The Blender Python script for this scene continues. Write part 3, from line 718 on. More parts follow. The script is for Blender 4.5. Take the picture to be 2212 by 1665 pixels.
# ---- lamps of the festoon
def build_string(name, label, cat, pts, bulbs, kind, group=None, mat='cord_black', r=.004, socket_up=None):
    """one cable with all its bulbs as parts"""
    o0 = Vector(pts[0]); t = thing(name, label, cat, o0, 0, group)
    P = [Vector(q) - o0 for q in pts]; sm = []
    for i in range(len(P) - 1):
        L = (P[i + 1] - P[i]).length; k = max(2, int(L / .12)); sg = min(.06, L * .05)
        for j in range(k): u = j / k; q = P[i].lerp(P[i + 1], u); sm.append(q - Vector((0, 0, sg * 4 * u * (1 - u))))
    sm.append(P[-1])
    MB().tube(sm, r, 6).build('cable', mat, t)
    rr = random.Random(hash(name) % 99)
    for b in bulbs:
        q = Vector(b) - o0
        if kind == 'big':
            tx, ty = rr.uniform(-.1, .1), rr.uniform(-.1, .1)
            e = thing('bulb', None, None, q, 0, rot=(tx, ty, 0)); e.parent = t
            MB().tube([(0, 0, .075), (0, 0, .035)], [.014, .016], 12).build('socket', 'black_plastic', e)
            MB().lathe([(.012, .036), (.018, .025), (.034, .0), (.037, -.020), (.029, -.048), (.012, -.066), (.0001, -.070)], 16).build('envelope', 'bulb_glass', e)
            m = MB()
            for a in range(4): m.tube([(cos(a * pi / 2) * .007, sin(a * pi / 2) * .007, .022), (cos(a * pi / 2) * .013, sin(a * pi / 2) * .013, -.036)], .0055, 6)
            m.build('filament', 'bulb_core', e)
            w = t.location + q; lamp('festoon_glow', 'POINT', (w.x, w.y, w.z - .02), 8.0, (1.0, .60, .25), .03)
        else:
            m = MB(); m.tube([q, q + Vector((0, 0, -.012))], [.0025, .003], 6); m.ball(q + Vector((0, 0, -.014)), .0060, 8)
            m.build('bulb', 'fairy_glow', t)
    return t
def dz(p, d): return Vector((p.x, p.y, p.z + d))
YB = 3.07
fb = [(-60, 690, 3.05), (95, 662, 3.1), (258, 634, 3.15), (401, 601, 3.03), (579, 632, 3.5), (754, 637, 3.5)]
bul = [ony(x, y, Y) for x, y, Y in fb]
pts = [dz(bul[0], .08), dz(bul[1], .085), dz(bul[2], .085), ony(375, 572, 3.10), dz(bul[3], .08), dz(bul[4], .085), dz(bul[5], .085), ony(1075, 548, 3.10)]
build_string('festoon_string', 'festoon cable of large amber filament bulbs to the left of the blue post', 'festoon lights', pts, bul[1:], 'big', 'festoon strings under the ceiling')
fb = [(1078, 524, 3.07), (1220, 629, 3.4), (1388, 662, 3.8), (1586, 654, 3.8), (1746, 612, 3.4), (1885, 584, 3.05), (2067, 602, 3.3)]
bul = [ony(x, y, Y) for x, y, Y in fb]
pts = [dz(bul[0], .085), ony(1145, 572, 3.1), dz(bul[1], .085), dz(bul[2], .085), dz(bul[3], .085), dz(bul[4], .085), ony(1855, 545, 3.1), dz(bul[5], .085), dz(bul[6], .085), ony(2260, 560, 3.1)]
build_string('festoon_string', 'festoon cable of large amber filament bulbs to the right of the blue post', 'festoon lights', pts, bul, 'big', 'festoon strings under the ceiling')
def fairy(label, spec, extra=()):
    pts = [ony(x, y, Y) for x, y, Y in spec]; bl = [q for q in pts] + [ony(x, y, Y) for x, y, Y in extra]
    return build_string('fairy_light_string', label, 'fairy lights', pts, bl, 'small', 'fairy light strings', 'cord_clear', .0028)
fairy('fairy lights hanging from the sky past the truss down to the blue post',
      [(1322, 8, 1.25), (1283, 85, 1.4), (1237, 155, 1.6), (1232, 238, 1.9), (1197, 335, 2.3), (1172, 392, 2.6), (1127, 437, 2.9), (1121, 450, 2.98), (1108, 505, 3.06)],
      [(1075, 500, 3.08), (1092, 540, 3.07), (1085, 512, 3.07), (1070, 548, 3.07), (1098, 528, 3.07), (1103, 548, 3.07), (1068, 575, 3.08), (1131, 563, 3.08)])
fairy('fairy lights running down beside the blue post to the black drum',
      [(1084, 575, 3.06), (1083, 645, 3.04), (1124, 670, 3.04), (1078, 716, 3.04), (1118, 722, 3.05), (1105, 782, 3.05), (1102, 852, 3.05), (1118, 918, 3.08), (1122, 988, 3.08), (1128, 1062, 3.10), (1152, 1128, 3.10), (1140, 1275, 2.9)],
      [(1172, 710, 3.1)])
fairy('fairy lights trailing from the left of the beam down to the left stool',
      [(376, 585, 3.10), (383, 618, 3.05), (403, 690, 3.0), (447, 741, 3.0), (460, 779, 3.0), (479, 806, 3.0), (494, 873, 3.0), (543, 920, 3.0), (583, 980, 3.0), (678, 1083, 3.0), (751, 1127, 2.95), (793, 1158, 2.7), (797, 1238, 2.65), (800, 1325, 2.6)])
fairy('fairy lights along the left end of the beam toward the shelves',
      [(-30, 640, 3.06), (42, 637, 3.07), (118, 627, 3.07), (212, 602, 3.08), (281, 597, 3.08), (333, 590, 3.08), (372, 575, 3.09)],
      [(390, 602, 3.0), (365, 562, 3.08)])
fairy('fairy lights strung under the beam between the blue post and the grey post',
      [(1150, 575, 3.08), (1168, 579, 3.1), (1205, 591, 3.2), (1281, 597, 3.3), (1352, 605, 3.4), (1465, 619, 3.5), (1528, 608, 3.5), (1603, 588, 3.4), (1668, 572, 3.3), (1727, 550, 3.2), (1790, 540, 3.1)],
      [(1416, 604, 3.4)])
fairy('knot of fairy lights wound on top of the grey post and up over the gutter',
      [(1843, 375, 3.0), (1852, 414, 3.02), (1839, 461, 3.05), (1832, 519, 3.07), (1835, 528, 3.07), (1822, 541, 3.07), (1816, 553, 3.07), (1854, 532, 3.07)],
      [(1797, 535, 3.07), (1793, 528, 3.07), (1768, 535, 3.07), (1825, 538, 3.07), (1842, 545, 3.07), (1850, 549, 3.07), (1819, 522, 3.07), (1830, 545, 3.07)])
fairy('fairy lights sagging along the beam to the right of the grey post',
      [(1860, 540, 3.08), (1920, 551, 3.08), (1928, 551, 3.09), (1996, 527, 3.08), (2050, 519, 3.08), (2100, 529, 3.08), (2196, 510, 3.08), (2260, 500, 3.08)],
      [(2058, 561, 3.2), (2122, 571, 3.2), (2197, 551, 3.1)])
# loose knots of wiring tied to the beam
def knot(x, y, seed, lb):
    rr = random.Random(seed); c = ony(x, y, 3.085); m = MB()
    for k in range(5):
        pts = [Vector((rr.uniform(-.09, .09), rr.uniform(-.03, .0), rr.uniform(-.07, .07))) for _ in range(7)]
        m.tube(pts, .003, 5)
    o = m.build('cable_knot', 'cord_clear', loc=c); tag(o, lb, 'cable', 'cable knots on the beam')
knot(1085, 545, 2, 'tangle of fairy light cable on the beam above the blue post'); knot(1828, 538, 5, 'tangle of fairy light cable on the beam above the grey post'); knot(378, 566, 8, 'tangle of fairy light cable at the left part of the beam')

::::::

* **Your goal**: Take the listing above and write it out again exactly.

* **The reply**:
The Blender Python script for this scene continues. Write part 3, from line 718 on. More parts follow. The script is for Blender 4.5. Take the picture to be 2212 by 1665 pixels.
# ---- lamps of the festoon
def build_string(name, label, cat, pts, bulbs, kind, group=None, mat='cord_black', r=.004, socket_up=None):
    """one cable with all its bulbs as parts"""
    o0 = Vector(pts[0]); t = thing(name, label, cat, o0, 0, group)
    P = [Vector(q) - o0 for q in pts]; sm = []
    for i in range(len(P) - 1):
        L = (P[i + 1] - P[i]).length; k = max(2, int(L / .12)); sg = min(.06, L * .05)
        for j in range(k): u = j / k; q = P[i].lerp(P[i + 1], u); sm.append(q - Vector((0, 0, sg * 4 * u * (1 - u))))
    sm.append(P[-1])
    MB().tube(sm, r, 6).build('cable', mat, t)
    rr = random.Random(hash(name) % 99)
    for b in bulbs:
        q = Vector(b) - o0
        if kind == 'big':
            tx, ty = rr.uniform(-.1, .1), rr.uniform(-.1, .1)
            e = thing('bulb', None, None, q, 0, rot=(tx, ty, 0)); e.parent = t
            MB().tube([(0, 0, .075), (0, 0, .035)], [.014, .016], 12).build('socket', 'black_plastic', e)
            MB().lathe([(.012, .036), (.018, .025), (.034, .0), (.037, -.020), (.029, -.048), (.012, -.066), (.0001, -.070)], 16).build('envelope', 'bulb_glass', e)
            m = MB()
            for a in range(4): m.tube([(cos(a * pi / 2) * .007, sin(a * pi / 2) * .007, .022), (cos(a * pi / 2) * .013, sin(a * pi / 2) * .013, -.036)], .0055, 6)
            m.build('filament', 'bulb_core', e)
            w = t.location + q; lamp('festoon_glow', 'POINT', (w.x, w.y, w.z - .02), 8.0, (1.0, .60, .25), .03)
        else:
            m = MB(); m.tube([q, q + Vector((0, 0, -.012))], [.0025, .003], 6); m.ball(q + Vector((0, 0, -.014)), .0060, 8)
            m.build('bulb', 'fairy_glow', t)
    return t
def dz(p, d): return Vector((p.x, p.y, p.z + d))
YB = 3.07
fb = [(-60, 690, 3.05), (95, 662, 3.1), (258, 634, 3.15), (401, 601, 3.03), (579, 632, 3.5), (754, 637, 3.5)]
bul = [ony(x, y, Y) for x, y, Y in fb]
pts = [dz(bul[0], .08), dz(bul[1], .085), dz(bul[2], .085), ony(375, 572, 3.10), dz(bul[3], .08), dz(bul[4], .085), dz(bul[5], .085), ony(1075, 548, 3.10)]
build_string('festoon_string', 'festoon cable of large amber filament bulbs to the left of the blue post', 'festoon lights', pts, bul[1:], 'big', 'festoon strings under the ceiling')
fb = [(1078, 524, 3.07), (1220, 629, 3.4), (1388, 662, 3.8), (1586, 654, 3.8), (1746, 612, 3.4), (1885, 584, 3.05), (2067, 602, 3.3)]
bul = [ony(x, y, Y) for x, y, Y in fb]
pts = [dz(bul[0], .085), ony(1145, 572, 3.1), dz(bul[1], .085), dz(bul[2], .085), dz(bul[3], .085), dz(bul[4], .085), ony(1855, 545, 3.1), dz(bul[5], .085), dz(bul[6], .085), ony(2260, 560, 3.1)]
build_string('festoon_string', 'festoon cable of large amber filament bulbs to the right of the blue post', 'festoon lights', pts, bul, 'big', 'festoon strings under the ceiling')
def fairy(label, spec, extra=()):
    pts = [ony(x, y, Y) for x, y, Y in spec]; bl = [q for q in pts] + [ony(x, y, Y) for x, y, Y in extra]
    return build_string('fairy_light_string', label, 'fairy lights', pts, bl, 'small', 'fairy light strings', 'cord_clear', .0028)
fairy('fairy lights hanging from the sky past the truss down to the blue post',
      [(1322, 8, 1.25), (1283, 85, 1.4), (1237, 155, 1.6), (1232, 238, 1.9), (1197, 335, 2.3), (1172, 392, 2.6), (1127, 437, 2.9), (1121, 450, 2.98), (1108, 505, 3.06)],
      [(1075, 500, 3.08), (1092, 540, 3.07), (1085, 512, 3.07), (1070, 548, 3.07), (1098, 528, 3.07), (1103, 548, 3.07), (1068, 575, 3.08), (1131, 563, 3.08)])
fairy('fairy lights running down beside the blue post to the black drum',
      [(1084, 575, 3.06), (1083, 645, 3.04), (1124, 670, 3.04), (1078, 716, 3.04), (1118, 722, 3.05), (1105, 782, 3.05), (1102, 852, 3.05), (1118, 918, 3.08), (1122, 988, 3.08), (1128, 1062, 3.10), (1152, 1128, 3.10), (1140, 1275, 2.9)],
      [(1172, 710, 3.1)])
fairy('fairy lights trailing from the left of the beam down to the left stool',
      [(376, 585, 3.10), (383, 618, 3.05), (403, 690, 3.0), (447, 741, 3.0), (460, 779, 3.0), (479, 806, 3.0), (494, 873, 3.0), (543, 920, 3.0), (583, 980, 3.0), (678, 1083, 3.0), (751, 1127, 2.95), (793, 1158, 2.7), (797, 1238, 2.65), (800, 1325, 2.6)])
fairy('fairy lights along the left end of the beam toward the shelves',
      [(-30, 640, 3.06), (42, 637, 3.07), (118, 627, 3.07), (212, 602, 3.08), (281, 597, 3.08), (333, 590, 3.08), (372, 575, 3.09)],
      [(390, 602, 3.0), (365, 562, 3.08)])
fairy('fairy lights strung under the beam between the blue post and the grey post',
      [(1150, 575, 3.08), (1168, 579, 3.1), (1205, 591, 3.2), (1281, 597, 3.3), (1352, 605, 3.4), (1465, 619, 3.5), (1528, 608, 3.5), (1603, 588, 3.4), (1668, 572, 3.3), (1727, 550, 3.2), (1790, 540, 3.1)],
      [(1416, 604, 3.4)])
fairy('knot of fairy lights wound on top of the grey post and up over the gutter',
      [(1843, 375, 3.0), (1852, 414, 3.02), (1839, 461, 3.05), (1832, 519, 3.07), (1835, 528, 3.07), (1822, 541, 3.07), (1816, 553, 3.07), (1854, 532, 3.07)],
      [(1797, 535, 3.07), (1793, 528, 3.07), (1768, 535, 3.07), (1825, 538, 3.07), (1842, 545, 3.07), (1850, 549, 3.07), (1819, 522, 3.07), (1830, 545, 3.07)])
fairy('fairy lights sagging along the beam to the right of the grey post',
      [(1860, 540, 3.08), (1920, 551, 3.08), (1928, 551, 3.09), (1996, 527, 3.08), (2050, 519, 3.08), (2100, 529, 3.08), (2196, 510, 3.08), (2260, 500, 3.08)],
      [(2058, 561, 3.2), (2122, 571, 3.2), (2197, 551, 3.1)])
# loose knots of wiring tied to the beam
def knot(x, y, seed, lb):
    rr = random.Random(seed); c = ony(x, y, 3.085); m = MB()
    for k in range(5):
        pts = [Vector((rr.uniform(-.09, .09), rr.uniform(-.03, .0), rr.uniform(-.07, .07))) for _ in range(7)]
        m.tube(pts, .003, 5)
    o = m.build('cable_knot', 'cord_clear', loc=c); tag(o, lb, 'cable', 'cable knots on the beam')
knot(1085, 545, 2, 'tangle of fairy light cable on the beam above the blue post'); knot(1828, 538, 5, 'tangle of fairy light cable on the beam above the grey post'); knot(378, 566, 8, 'tangle of fairy light cable at the left part of the beam')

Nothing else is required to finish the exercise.